### Data excerpt
..............................

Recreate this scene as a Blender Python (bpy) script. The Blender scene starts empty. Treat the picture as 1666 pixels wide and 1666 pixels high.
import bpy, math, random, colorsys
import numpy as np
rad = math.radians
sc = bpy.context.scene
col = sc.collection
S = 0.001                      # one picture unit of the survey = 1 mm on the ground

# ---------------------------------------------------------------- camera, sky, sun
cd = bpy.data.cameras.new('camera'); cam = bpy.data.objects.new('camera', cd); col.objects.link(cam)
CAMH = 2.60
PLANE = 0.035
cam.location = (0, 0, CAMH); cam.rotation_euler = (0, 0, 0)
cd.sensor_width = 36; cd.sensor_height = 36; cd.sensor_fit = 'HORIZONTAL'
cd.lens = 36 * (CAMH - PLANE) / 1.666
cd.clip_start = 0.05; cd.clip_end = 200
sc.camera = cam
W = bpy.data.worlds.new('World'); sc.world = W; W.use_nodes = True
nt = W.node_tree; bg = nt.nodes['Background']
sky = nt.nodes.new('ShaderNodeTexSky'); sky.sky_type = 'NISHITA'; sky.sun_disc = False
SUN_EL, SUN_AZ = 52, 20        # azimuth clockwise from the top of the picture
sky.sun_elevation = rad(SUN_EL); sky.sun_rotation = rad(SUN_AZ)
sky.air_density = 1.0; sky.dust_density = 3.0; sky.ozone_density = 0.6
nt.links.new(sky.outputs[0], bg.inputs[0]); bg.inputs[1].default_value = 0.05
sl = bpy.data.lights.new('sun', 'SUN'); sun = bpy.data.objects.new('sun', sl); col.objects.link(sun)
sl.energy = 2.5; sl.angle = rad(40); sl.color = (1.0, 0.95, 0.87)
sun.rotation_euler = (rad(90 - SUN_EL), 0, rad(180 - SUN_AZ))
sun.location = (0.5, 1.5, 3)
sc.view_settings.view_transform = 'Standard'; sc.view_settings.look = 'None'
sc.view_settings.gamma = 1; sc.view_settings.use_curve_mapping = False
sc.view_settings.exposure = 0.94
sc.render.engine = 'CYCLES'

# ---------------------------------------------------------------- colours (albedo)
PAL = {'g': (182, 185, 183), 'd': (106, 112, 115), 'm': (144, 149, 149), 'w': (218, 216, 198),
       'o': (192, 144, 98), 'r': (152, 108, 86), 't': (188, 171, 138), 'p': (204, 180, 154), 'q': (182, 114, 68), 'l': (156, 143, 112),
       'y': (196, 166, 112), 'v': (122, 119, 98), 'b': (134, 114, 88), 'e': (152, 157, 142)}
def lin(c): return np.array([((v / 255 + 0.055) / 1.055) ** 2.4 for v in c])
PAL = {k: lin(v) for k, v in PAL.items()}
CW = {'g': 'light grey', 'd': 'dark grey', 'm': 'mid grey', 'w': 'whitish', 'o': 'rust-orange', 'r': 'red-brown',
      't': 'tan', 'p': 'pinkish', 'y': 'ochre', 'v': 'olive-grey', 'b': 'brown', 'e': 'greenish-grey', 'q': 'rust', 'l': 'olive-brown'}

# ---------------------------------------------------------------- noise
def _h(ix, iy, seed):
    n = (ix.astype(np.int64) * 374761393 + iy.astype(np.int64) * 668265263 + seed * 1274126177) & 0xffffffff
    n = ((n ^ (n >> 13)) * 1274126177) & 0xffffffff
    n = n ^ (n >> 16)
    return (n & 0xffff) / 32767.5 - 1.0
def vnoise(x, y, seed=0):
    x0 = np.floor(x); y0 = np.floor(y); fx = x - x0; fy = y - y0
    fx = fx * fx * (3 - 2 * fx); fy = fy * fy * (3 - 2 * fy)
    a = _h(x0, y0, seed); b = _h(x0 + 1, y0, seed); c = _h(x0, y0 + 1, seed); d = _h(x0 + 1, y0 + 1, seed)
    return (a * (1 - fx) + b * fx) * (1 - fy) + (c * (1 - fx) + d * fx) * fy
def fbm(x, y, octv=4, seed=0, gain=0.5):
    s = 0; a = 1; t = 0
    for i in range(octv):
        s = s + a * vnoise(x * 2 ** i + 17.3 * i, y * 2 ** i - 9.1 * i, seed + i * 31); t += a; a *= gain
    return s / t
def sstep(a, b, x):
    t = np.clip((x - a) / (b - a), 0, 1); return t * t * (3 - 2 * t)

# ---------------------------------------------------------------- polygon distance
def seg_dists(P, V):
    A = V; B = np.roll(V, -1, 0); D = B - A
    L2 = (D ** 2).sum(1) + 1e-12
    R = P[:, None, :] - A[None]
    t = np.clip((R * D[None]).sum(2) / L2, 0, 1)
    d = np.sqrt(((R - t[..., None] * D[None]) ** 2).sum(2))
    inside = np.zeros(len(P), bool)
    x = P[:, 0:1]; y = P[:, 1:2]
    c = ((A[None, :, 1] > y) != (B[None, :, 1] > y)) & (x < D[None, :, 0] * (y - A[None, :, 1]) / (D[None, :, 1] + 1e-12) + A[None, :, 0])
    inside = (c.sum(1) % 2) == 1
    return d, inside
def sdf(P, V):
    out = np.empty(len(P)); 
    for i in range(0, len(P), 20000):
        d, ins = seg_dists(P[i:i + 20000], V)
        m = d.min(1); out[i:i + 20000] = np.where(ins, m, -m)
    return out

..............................

### Challenge
Everything from the first line of the data through the line containing "on the ground" should be echoed exactly. Add nothing.

### Task result
Recreate this scene as a Blender Python (bpy) script. The Blender scene starts empty. Treat the picture as 1666 pixels wide and 1666 pixels high.
import bpy, math, random, colorsys
import numpy as np
rad = math.radians
sc = bpy.context.scene
col = sc.collection
S = 0.001                      # one picture unit of the survey = 1 mm on the ground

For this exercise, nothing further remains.